Dare to look silly.  Candidate Jim Crary risks it by talking repeatedly about campaign finance reform, and maybe that is a good strategy.  A different candidate could talk about job programs, repeatedly.  Endure the criticism that you are johnny-one-note.  It would help, not hurt, to be famous for bringing every answer back to jobs and money. 

**Speak for rural redevelopment.  Criticize the Bushes, Obama, and now Trump for ignoring rural America.  Complain about money for Amtrak and urban stuff and say that the cities get all the money.  You want money for roads in rural America, where they will do some good.  Say we need federal tax incentives for factories to be built in towns outside of large cities, including Portland. Nike should be building in Bend, not Beaverton.  Rural America elected Trump and we want our share of federal taxes.

**Speak for solar energy and wind farms.  Say Oregon can and should be a great energy producing state. You want money for that. Advocate for all the high skilled jobs that would create.
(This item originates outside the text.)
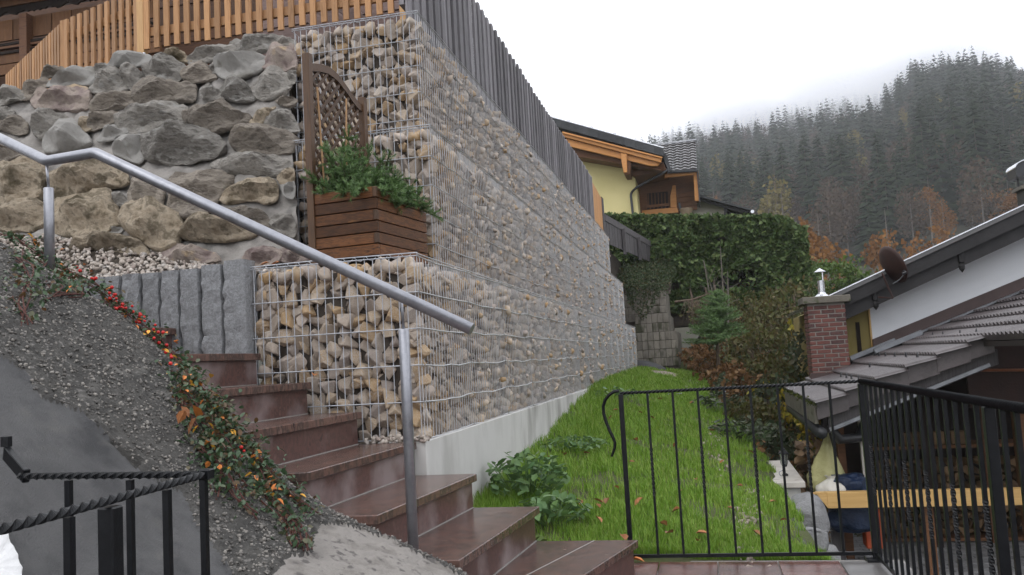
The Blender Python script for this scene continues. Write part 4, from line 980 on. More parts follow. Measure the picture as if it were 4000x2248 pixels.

**Say the tax bill is bad not just because it rewards the wealthy but because it hurts jobs.  The new deficits at a time of full employment are already raising interest rates and will disadvantage employees in favor of more rewards for capital, i.e. stockholders.  Channel the views of progressives from the 1910's and speak of job killing economic concentration.  Voters are ready to think that maybe Google and Apple and Facebook are a danger, not a gift, and they have believed for decades that the drug companies and telecommunications companies are a danger. Argue that those companies and that concentration are dangerous and they are killing jobs in rural America through their monopoly power and concentration in urban hubs.

Summary:  The 2nd District is different from the rest of Oregon.  It votes for Senator Ron Wyden because he puts in the time and because he risks and endures the sharp criticism of  the Bernie-compliant activists in the party.  He is the 12th most liberal member of Congress but he simply is not good enough for a great many of them. The result is he can win elections, not just statewide but in that District.  Dare to risk their criticism.

It will be OK with Nancy Pelosi for the candidate to win without toeing a perfect progressive San Francisco compliant line.  The people you will actually disappoint will be those activists right in front of you--your friends, your pool of activist progressives in Indivisible, in Our Revolution, the Democratic Party precinct committee people.  

You won't be compliant enough to please them. It is OK.


There is a path to victory by being known for something that has appeal to the rural voters of eastern and southern Oregon, people who voted for Donald Trump by high margins.  Walden's money will tell voters the candidate is a Nancy Pelosi style liberal clone.  He won't try to run against the real you.  He will run against the caricature of you, the caricature that says you are a perfect compliant liberal. There is a lesson there.  They know a Bernie-Hillary Portland-Berkeley-Cambridge liberal would be rejected.

So don't be one. 

The Democrat needs to replace that image with something big and indelible and surprising and clearly agreement with something important to the District.  

Being criticized for disappointing liberal activists is OK.  Indeed, it is essential. Otherwise people won't believe you are sincere.  Welcome the criticism. It is the path to victory.



3 comments:

Judy Brown said...

Michael Byrnes is Oregon's Jon Tester.

Anekiti said...

Sensible and realistic, thanks!

Anonymous said...

Thank you Peter for always giving us something to think about.

I found your suggestion about education interesting and I thought that I should point out that Jim Crary's higher education plan is along the lines that you suggest. "I am not adverse to having some skin in the game. If a student wants to go to college, they should have some skin in the game. I'm okay with that. It just shouldn't be all the skin you've got."

https://crary4congress.com/issue/education/ (bottom of the webpage has the video)

https://www.facebook.com/crary4congress/videos/1081549195351973/

Thank you for creating conversation. Nick H.